You put forward the argument that women should have the same rights as men because they have the same capacity to suffer as men, which we know because of the facts of bio-science. Behind this argument lies the implicit value that if women did not have the same capacity to suffer as men, they should not have the same rights as men.

So the question I would put to you is how does bio-sci (or any science for that matter) help us decide between Egalitarianism and the approach that you put forward that people should be granted rights according to their capacity to suffer?
 
@Skeptic Ginger: I don't know that this is Kevin's fundamental problem. Rather, Kevin seems to be wedded to this notion that the process of deciding moral questions must necessarily involve, as a first step, the defining of certain abstract Platonic ideals such as "intrinsic good".

He doesn't appear to be able to even consider a method of approaching morality that is entirely grounded in observable reality and which, therefore, simply dispenses with such purely idealistic notions.

I doubt he will even be able to consider your argument until and unless he kicks off those training wheels, which he appears to have no intention of dispensing with anytime soon.
 
The actual 'hidden' value here is Egalitarianism, which is behind the 'Western Approach' you referred to. Egalitarianism is the value that everyone should be treated equally under law, regardless of physical/social/cultural/religious differences. Therefore, bio-sci has nothing to say about whether Egalitarianism is valid or arbitrary, or right or wrong.

You put forward the argument that women should have the same rights as men because they have the same capacity to suffer as men, which we know because of the facts of bio-science. Behind this argument lies the implicit value that if women did not have the same capacity to suffer as men, they should not have the same rights as men.

So the question I would put to you is how does bio-sci (or any science for that matter) help us decide between Egalitarianism and the approach that you put forward that people should be granted rights according to their capacity to suffer?

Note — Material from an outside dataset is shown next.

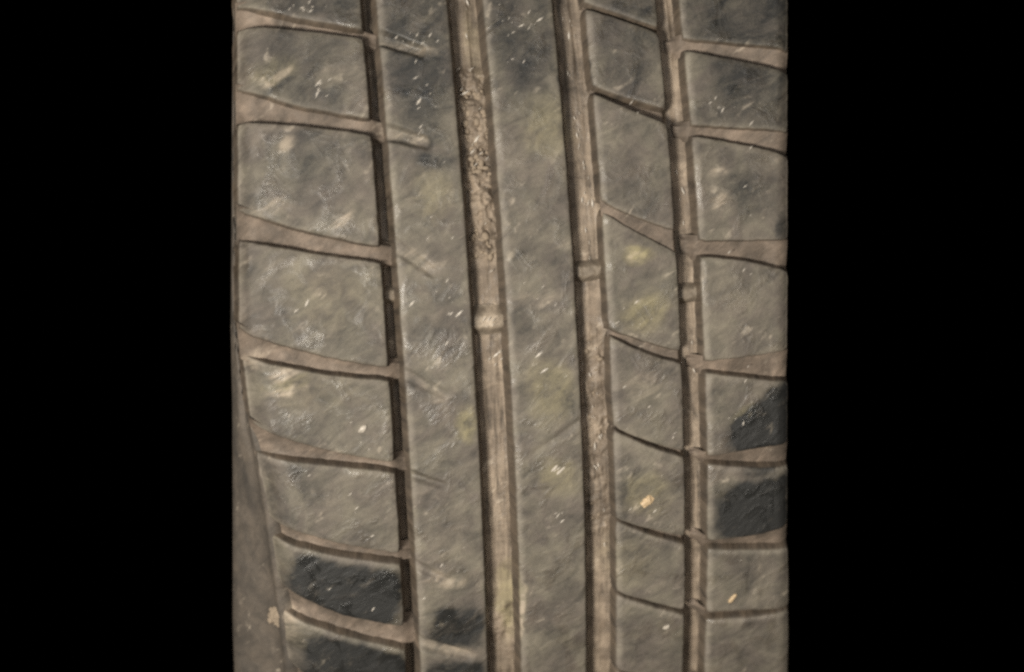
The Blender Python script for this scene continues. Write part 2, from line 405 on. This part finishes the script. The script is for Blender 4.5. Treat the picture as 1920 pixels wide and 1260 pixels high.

The first step will be to forget the schools and the isms altogether. Then you don't have any choice to make between "Egalitarianism" and any other ism and you can just move on.

Once you do that, then your moral choice will either be informed by science -- which is our best method for determining objective reality -- or it won't.

But in fact, the bio-sci approach does not require that we assess each individual person's capacity for suffering in order to "assign rights".

Which is not to say that it's totally irrelevant.

For instance, a bio-sci approach sides with Terry Schiavo's husband and not her parents because science clearly shows that she has no conscious experience, and that the concept of a "soul" inhabiting her body is nonsense; therefore, she's not being harmed by being taking off of life support.

But that's a rare case. For the most part, we have to come up with general rules that apply to all of us, just because it's manageable.

Anyway, if it were true that women did, in fact, enjoy being subjugated to men and being physically punished for resisting this subjugation, then sure, making them second-class citizens would be fine.

And in fact, there are actual sex differences that may have a real impact on our moral decisions.

For instance, there's good reason to believe that some types of sexual molestation are much more traumatic to girls than to boys. Which means that there's a legitimate argument for unequal punishment.

But that has to be weighed against the reality of social norms which may make such discriminations impractical.

More to the point, there's the case of animal cruelty.

If we eventually crack the problem of how the brain creates consciousness, and we discover, for instance, that dogs have the same sort of capacity for suffering that humans do, but that crickets are no more self-aware than rocks are, then we're justified in prohibiting cruelty to dogs but allowing people to use crickets as fish bait.